── Information provided
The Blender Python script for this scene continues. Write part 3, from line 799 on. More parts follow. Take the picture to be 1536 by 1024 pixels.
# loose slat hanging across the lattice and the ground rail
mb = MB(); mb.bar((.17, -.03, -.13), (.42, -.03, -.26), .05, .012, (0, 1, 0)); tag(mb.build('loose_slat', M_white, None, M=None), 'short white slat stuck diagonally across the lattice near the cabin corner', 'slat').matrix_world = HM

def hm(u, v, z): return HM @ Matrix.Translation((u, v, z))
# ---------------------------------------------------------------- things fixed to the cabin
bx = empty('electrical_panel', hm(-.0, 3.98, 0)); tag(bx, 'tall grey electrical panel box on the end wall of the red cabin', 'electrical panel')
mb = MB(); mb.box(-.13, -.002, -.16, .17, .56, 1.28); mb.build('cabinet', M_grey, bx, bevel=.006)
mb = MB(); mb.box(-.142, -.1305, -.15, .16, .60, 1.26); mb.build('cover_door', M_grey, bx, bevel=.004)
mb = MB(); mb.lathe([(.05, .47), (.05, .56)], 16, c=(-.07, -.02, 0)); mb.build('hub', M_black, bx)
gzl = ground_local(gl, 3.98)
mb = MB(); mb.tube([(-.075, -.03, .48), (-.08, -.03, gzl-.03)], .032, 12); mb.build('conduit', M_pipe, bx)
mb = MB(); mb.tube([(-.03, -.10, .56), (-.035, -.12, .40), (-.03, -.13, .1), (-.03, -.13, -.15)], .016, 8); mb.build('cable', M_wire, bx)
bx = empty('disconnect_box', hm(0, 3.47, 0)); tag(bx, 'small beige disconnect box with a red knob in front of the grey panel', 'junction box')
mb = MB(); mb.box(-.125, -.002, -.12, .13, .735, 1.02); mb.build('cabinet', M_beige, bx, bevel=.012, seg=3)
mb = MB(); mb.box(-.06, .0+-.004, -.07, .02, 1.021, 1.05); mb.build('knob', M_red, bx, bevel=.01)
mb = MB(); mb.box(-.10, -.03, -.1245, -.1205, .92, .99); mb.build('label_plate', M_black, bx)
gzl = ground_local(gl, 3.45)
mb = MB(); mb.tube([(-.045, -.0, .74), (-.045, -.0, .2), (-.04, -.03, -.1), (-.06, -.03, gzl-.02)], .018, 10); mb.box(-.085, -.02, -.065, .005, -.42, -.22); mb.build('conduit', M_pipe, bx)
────
### What this task involves
Without changing anything, quote the lines from the top of the data to the line that contains "corner', 'slat').matrix_world = HM", including that line.

### Solution to this problem
The Blender Python script for this scene continues. Write part 3, from line 799 on. More parts follow. Take the picture to be 1536 by 1024 pixels.
# loose slat hanging across the lattice and the ground rail
mb = MB(); mb.bar((.17, -.03, -.13), (.42, -.03, -.26), .05, .012, (0, 1, 0)); tag(mb.build('loose_slat', M_white, None, M=None), 'short white slat stuck diagonally across the lattice near the cabin corner', 'slat').matrix_world = HM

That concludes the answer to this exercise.